Some 11 hours after leaving, we’re back at here in Boston, where the Yankees and Red Sox will try to find some pitching after last night’s slugfest. I wouldn’t expect Johnny Damon to be in the lineup this afternoon for the Yankees, as he said his right knee was probably going to swell up considerably overnight. We’ll check on that downstairs but I’d expect Eric Hinske would be in.

It got lost in the frantic scoring last night, but Brian Bruney might have evaporated all of the trust he’s built with Joe Girardi over the last few weeks. The fact that Bruney came in and couldn’t throw strikes with an 11-run lead is troubling. When he fell behind 2–0 on Alex Gonzalez, both Mark Teixeira and Alex Rodriguez sprinted to the mound and got in Bruney’s face, as if to say, “It’s Alex Gonzalez — get the ball over the plate!”
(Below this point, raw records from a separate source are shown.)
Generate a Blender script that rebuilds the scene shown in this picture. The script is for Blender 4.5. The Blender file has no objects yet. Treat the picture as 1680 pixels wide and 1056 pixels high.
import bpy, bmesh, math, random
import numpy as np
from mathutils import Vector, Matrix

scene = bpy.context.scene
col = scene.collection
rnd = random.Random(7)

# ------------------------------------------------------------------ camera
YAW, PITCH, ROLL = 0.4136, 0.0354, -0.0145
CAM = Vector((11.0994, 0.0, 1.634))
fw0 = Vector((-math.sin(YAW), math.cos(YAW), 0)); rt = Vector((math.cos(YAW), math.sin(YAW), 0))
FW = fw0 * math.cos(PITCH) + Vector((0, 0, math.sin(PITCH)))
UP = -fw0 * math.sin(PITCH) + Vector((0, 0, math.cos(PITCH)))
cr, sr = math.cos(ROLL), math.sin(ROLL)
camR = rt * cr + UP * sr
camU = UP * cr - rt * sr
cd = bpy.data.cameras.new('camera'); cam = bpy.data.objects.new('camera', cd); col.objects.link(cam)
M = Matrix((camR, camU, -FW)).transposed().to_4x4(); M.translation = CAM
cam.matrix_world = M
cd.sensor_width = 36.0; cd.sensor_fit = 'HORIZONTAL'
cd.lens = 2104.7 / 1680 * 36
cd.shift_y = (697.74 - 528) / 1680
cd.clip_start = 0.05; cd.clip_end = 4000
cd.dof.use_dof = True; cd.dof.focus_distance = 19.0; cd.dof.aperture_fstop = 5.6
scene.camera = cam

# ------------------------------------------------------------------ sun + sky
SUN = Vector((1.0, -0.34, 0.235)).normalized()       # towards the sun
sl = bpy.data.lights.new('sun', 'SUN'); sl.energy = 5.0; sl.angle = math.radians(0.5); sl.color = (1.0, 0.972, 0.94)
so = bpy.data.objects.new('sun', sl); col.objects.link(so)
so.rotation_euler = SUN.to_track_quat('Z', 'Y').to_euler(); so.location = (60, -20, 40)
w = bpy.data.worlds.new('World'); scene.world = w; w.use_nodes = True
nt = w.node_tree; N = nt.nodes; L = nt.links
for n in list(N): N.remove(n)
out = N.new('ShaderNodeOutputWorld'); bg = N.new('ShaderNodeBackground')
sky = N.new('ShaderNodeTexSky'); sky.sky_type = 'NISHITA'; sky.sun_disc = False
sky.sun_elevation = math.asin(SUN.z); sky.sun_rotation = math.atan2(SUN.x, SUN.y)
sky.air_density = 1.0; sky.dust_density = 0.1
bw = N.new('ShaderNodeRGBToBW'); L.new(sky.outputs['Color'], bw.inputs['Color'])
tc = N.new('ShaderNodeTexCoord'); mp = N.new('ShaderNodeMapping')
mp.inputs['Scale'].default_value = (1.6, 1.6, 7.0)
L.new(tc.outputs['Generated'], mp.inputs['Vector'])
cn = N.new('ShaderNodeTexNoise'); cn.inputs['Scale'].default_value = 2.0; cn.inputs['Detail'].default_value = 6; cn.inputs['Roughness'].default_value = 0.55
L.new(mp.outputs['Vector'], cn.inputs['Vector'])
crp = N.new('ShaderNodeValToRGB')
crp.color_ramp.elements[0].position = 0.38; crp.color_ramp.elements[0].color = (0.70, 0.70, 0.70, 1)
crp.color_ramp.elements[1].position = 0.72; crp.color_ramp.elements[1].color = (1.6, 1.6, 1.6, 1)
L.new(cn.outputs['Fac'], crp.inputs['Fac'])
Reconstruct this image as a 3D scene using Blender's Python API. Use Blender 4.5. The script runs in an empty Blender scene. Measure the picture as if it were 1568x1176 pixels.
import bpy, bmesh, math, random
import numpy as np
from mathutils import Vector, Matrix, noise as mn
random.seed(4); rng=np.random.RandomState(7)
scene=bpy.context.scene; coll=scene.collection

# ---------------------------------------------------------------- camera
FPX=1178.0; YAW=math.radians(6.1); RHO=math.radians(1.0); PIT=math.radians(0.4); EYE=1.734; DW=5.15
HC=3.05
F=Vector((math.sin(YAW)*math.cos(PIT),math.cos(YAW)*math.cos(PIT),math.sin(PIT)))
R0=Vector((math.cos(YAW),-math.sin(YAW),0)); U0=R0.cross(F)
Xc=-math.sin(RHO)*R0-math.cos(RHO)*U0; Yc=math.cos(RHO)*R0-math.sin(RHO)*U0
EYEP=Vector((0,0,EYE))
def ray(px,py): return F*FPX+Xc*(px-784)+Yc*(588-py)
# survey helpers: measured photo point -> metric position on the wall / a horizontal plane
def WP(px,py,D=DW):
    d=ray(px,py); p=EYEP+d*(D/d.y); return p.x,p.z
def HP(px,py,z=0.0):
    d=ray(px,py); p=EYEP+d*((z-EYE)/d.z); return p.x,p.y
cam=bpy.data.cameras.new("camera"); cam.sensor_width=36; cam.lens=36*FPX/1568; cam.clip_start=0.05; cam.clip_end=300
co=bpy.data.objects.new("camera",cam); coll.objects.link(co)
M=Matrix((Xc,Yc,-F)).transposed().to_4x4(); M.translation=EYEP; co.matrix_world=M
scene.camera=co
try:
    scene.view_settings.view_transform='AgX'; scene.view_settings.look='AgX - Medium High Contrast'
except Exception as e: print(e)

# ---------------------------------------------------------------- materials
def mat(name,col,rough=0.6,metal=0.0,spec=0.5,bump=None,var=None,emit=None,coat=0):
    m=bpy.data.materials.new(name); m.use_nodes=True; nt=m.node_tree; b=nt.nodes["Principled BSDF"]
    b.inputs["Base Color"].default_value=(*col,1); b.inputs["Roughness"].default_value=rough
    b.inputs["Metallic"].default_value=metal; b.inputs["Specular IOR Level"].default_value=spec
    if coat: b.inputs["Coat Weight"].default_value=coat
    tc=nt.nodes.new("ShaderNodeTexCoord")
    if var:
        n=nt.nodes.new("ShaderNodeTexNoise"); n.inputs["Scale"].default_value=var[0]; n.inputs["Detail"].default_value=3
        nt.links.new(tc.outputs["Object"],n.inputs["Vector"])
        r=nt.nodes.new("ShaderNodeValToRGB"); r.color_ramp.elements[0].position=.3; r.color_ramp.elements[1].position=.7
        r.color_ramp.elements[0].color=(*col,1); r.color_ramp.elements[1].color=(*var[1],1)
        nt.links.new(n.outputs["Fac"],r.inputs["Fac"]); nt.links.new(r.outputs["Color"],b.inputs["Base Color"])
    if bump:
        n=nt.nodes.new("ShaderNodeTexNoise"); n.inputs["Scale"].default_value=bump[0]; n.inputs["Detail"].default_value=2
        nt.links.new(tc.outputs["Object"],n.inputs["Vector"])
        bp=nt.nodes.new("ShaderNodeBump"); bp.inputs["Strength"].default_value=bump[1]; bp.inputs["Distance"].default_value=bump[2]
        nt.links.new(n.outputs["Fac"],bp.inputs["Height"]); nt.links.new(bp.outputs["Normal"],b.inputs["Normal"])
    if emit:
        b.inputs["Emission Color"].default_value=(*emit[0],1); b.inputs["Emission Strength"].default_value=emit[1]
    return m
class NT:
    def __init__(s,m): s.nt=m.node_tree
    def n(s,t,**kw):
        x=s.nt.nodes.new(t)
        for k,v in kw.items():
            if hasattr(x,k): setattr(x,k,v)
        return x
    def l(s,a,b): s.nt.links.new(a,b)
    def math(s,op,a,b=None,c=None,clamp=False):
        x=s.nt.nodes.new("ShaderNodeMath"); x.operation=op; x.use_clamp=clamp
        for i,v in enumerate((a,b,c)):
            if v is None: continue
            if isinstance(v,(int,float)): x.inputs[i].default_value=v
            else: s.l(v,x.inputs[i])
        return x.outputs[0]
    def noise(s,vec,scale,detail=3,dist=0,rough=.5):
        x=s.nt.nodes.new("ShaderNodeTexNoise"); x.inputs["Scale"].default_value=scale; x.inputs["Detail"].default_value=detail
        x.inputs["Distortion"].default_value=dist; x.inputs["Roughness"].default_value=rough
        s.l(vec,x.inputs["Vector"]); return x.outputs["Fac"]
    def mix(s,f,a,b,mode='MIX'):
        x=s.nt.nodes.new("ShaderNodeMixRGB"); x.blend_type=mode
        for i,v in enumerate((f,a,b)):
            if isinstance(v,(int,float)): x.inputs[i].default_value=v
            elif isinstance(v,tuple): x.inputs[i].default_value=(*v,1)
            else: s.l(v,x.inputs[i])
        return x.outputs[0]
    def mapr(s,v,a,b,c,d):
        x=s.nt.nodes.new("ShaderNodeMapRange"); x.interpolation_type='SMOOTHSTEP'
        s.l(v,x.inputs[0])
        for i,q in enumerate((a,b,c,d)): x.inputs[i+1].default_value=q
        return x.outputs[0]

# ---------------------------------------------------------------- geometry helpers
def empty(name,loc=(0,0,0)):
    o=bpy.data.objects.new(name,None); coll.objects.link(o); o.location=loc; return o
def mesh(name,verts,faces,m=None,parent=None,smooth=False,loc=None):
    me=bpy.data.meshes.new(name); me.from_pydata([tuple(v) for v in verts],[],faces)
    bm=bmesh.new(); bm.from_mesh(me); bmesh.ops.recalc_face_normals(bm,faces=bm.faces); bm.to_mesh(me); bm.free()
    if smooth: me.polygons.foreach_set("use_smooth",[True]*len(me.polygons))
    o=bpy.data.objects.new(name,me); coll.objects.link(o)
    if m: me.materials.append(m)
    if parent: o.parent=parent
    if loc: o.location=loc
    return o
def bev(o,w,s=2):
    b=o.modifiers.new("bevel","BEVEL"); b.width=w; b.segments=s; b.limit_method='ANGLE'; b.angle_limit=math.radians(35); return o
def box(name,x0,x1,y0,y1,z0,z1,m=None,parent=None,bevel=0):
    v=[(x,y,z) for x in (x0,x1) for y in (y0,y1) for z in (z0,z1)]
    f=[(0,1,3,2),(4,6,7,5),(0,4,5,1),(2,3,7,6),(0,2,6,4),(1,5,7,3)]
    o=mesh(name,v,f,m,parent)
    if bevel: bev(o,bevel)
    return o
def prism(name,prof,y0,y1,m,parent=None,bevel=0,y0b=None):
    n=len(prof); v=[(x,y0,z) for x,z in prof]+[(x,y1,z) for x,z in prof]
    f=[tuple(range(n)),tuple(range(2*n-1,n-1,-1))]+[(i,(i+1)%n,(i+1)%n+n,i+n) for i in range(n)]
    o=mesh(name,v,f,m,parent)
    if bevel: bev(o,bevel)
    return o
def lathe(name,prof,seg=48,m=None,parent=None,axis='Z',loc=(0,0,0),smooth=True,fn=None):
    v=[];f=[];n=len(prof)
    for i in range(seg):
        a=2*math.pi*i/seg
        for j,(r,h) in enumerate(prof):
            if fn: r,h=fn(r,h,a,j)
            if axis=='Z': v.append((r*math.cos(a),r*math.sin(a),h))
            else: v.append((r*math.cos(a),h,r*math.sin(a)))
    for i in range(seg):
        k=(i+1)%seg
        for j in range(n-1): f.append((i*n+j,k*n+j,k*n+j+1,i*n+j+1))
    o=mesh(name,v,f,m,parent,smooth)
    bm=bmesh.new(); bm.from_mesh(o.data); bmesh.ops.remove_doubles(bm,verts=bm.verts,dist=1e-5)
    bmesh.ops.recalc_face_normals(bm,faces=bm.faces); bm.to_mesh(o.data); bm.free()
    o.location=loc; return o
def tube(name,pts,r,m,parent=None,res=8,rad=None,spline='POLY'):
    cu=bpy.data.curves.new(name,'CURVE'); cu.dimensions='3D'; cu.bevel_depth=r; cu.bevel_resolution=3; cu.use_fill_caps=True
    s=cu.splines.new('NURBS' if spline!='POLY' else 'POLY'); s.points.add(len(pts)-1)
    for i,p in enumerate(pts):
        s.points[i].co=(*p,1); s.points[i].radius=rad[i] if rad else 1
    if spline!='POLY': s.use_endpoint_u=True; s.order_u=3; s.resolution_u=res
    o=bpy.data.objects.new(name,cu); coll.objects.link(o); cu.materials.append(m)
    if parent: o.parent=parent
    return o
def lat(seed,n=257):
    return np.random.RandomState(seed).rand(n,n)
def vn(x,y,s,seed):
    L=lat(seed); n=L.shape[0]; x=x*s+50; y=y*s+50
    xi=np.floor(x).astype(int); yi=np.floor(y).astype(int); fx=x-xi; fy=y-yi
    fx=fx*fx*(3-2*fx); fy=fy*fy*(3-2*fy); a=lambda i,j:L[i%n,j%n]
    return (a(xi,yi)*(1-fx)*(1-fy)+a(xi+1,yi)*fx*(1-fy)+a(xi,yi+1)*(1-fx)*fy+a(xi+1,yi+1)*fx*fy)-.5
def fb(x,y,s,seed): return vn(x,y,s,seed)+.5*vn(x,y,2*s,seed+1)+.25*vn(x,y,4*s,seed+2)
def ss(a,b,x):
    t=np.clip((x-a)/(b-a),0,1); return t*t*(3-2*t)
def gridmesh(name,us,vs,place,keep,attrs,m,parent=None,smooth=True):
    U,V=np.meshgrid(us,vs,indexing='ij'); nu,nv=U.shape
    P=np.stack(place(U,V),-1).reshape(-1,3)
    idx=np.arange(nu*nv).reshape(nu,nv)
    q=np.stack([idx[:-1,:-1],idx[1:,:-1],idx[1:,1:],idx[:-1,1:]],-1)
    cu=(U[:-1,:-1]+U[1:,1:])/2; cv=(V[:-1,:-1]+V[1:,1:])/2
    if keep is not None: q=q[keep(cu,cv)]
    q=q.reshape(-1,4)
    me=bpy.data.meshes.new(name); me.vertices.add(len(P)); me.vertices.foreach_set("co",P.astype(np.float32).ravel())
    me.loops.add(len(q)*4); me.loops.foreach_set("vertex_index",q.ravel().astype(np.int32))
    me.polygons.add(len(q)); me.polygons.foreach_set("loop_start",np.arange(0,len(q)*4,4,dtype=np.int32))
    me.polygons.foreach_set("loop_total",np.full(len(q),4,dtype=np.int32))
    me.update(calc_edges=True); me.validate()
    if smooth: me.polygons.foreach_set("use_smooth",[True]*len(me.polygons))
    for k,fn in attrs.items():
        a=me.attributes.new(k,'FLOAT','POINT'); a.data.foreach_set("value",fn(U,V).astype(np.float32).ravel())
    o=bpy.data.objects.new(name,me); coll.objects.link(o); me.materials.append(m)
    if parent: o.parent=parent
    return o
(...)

Damaso Marte did what the Yankees paid him $12 million over three years to do … get David Ortiz out. Sergio Mitre didn’t look sharp in a ‘just-keep-it-close’ appearance, but you’d figure he stays in the rotation when we get back to New York.

I wasn’t here for the ’99 All-Star Game, wish I had been. But I do have a quick Ted Williams story for you — back in my baseball card collecting days, I pulled what would become the unchallenged prize of my collection one day (for you Rocklanders, a shout-out to T.J.’s in Suffern, N.Y. Anyone know if it still there?). Stowed within a pack of cards was a Ted Williams autograph, serially numbered at №6 of 406.

While I very rarely go through those cards anymore, I know that I still have it, sealed in thick plastic. Someday I know I’ll pass it on, and it remains the most valuable card I’ve ever owned …unless someone wants to gift me a 1952 Topps Mickey Mantle, which would be just fine. I promise I’d give it a good home.